La paura tanto diffusa oggi, in forme molteplici e pervasive tali da insinuarsi nella pluralità di rapporti tra persone, tra individui e comunità, tra comunità e istituzioni, tra istituzioni a livello internazionale e mondiale, è l’ultimo frutto di questa instabilità. Prima di manifestarsi come paura, il germe della instabilità ha fatto una lunga strada che Galimberti ci invita a ripercorrere a ritroso, a partire dalla mitologia greca.
La mancanza di stabilità, ovvero di sicurezza, avrebbe indotto gli esseri umani a preoccuparsi della propria “fame futura”, insediata dall’ingovernabilità della natura (la terra è madre ma anche matrigna) e dalla competizione con gli altri esseri umani (che possono essere ammici ma anche nemici, collaboratori ma anche rivali). «Per questo gli uomini costruirono città difese da alte mura, stipularono accordi che chiamarono leggi per regolare i rapporti tra gli abitanti, in modo che ciascuno fosse garantito nella disponibilità dei suoi beni e nel futuro della sua prole». Progressivamente, per garantirsi sicurezza, l’essere umano ha accettato limiti e restrizioni sempre maggiori alla propria libertà, affidando agli Stati il potere e il compito di assicurare stabilità.
«La ricchezza e la potenza di noi occidentali ha attratto il risentimento del mondo e l’odio dei disperati della terra che ci costringono, per ragioni di sicurezza, a fare dell’Occidente una società assediata. […] Non è un caso che nel declino generale dell’economia europea le industrie più fiorenti sono quelle che costruiscono dispositivi di sicurezza ».

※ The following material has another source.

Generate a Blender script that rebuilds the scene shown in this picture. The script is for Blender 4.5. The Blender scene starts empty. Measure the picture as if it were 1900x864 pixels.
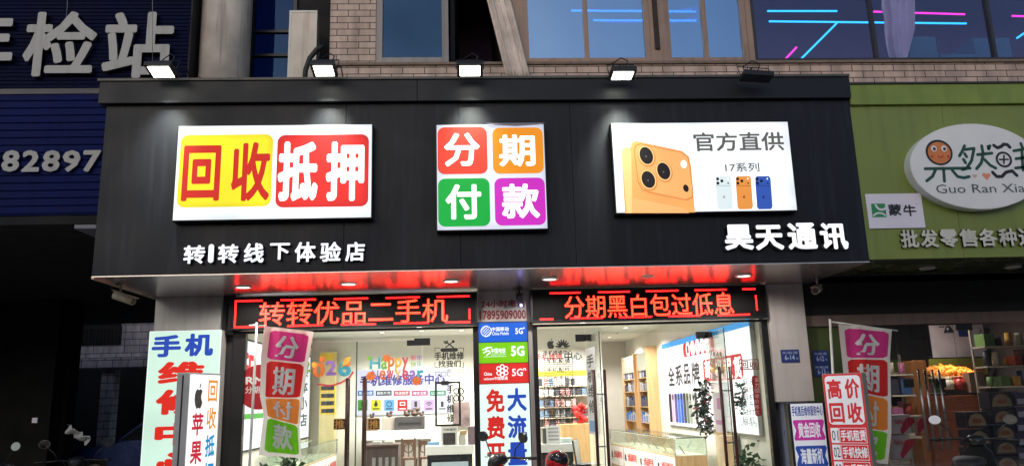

Oggi ci troviamo dentro un cortocircuito pericoloso: da un lato l’ossessione della sicurezza genera politiche che si arrogano poteri arbitrari, lesivi di diritti e dignità, nei confronti di potenziali minacce (spesso irreali); dall’altra la spinta a recuperare quella libertà sacrificata in nome della stabilità, genera la “giustizia fai da te”, quella che invoca la legittima difesa quando si uccide chi sta compiendo un furto, quella che vuole liberalizzare l’uso delle armi, quella che organizza spedizioni punitive nei confronti di minoranze di qualunque colore e genere. La paura appare dunque un alibi che autorizza la regressione alla violenza e all’odio, all’idea che l’uomo sia lupo all’uomo, alla costruzione di muri. La paura, quella vera e reale, spaventa coloro che sono vittime di questo cortocircuito. Un cortocircuito che ha dimenticato l’altra possibilità di con-vivere nel mondo: quella fondata su libertà, responsabilità, fiducia reciproche.